Set exercise
Write the material out again, line by line, exactly as it is.
---------------
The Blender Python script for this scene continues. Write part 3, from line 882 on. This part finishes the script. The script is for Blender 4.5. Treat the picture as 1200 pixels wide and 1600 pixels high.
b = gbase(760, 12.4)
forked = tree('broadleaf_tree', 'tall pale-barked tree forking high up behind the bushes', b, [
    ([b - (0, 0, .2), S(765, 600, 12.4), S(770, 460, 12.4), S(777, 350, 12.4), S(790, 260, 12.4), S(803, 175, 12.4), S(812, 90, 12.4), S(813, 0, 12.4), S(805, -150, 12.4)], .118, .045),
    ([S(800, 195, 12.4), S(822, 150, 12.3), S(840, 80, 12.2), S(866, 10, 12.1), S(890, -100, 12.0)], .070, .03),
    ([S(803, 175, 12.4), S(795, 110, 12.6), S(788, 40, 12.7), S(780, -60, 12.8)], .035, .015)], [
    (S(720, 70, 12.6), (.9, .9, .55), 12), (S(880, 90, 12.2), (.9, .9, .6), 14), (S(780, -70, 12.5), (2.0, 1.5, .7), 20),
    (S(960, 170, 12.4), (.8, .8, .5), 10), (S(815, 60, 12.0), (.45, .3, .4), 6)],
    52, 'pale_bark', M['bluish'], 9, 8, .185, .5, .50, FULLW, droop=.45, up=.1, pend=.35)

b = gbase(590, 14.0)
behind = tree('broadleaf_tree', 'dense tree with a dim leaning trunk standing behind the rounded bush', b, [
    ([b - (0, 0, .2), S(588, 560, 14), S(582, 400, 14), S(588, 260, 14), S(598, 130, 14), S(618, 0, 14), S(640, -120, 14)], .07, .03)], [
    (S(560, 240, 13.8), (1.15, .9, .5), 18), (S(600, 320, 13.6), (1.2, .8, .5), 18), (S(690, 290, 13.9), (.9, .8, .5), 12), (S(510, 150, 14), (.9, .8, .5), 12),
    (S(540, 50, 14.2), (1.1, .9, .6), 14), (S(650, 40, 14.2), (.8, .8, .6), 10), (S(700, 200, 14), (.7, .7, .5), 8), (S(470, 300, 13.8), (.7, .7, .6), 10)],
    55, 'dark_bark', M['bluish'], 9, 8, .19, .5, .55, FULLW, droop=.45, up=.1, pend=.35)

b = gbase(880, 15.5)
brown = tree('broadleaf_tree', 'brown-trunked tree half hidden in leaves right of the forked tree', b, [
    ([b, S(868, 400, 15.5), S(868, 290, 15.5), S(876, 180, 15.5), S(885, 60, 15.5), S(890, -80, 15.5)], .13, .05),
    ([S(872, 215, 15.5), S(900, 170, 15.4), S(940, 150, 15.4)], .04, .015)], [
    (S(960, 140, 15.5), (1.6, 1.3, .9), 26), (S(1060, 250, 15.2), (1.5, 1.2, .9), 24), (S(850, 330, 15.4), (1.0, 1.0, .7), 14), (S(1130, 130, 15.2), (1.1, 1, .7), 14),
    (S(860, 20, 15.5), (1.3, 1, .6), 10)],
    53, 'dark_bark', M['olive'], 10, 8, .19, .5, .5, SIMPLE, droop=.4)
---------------
Answer below
The Blender Python script for this scene continues. Write part 3, from line 882 on. This part finishes the script. The script is for Blender 4.5. Treat the picture as 1200 pixels wide and 1600 pixels high.
b = gbase(760, 12.4)
forked = tree('broadleaf_tree', 'tall pale-barked tree forking high up behind the bushes', b, [
    ([b - (0, 0, .2), S(765, 600, 12.4), S(770, 460, 12.4), S(777, 350, 12.4), S(790, 260, 12.4), S(803, 175, 12.4), S(812, 90, 12.4), S(813, 0, 12.4), S(805, -150, 12.4)], .118, .045),
    ([S(800, 195, 12.4), S(822, 150, 12.3), S(840, 80, 12.2), S(866, 10, 12.1), S(890, -100, 12.0)], .070, .03),
    ([S(803, 175, 12.4), S(795, 110, 12.6), S(788, 40, 12.7), S(780, -60, 12.8)], .035, .015)], [
    (S(720, 70, 12.6), (.9, .9, .55), 12), (S(880, 90, 12.2), (.9, .9, .6), 14), (S(780, -70, 12.5), (2.0, 1.5, .7), 20),
    (S(960, 170, 12.4), (.8, .8, .5), 10), (S(815, 60, 12.0), (.45, .3, .4), 6)],
    52, 'pale_bark', M['bluish'], 9, 8, .185, .5, .50, FULLW, droop=.45, up=.1, pend=.35)

b = gbase(590, 14.0)
behind = tree('broadleaf_tree', 'dense tree with a dim leaning trunk standing behind the rounded bush', b, [
    ([b - (0, 0, .2), S(588, 560, 14), S(582, 400, 14), S(588, 260, 14), S(598, 130, 14), S(618, 0, 14), S(640, -120, 14)], .07, .03)], [
    (S(560, 240, 13.8), (1.15, .9, .5), 18), (S(600, 320, 13.6), (1.2, .8, .5), 18), (S(690, 290, 13.9), (.9, .8, .5), 12), (S(510, 150, 14), (.9, .8, .5), 12),
    (S(540, 50, 14.2), (1.1, .9, .6), 14), (S(650, 40, 14.2), (.8, .8, .6), 10), (S(700, 200, 14), (.7, .7, .5), 8), (S(470, 300, 13.8), (.7, .7, .6), 10)],
    55, 'dark_bark', M['bluish'], 9, 8, .19, .5, .55, FULLW, droop=.45, up=.1, pend=.35)

b = gbase(880, 15.5)
brown = tree('broadleaf_tree', 'brown-trunked tree half hidden in leaves right of the forked tree', b, [
    ([b, S(868, 400, 15.5), S(868, 290, 15.5), S(876, 180, 15.5), S(885, 60, 15.5), S(890, -80, 15.5)], .13, .05),
    ([S(872, 215, 15.5), S(900, 170, 15.4), S(940, 150, 15.4)], .04, .015)], [
    (S(960, 140, 15.5), (1.6, 1.3, .9), 26), (S(1060, 250, 15.2), (1.5, 1.2, .9), 24), (S(850, 330, 15.4), (1.0, 1.0, .7), 14), (S(1130, 130, 15.2), (1.1, 1, .7), 14),
    (S(860, 20, 15.5), (1.3, 1, .6), 10)],
    53, 'dark_bark', M['olive'], 10, 8, .19, .5, .5, SIMPLE, droop=.4)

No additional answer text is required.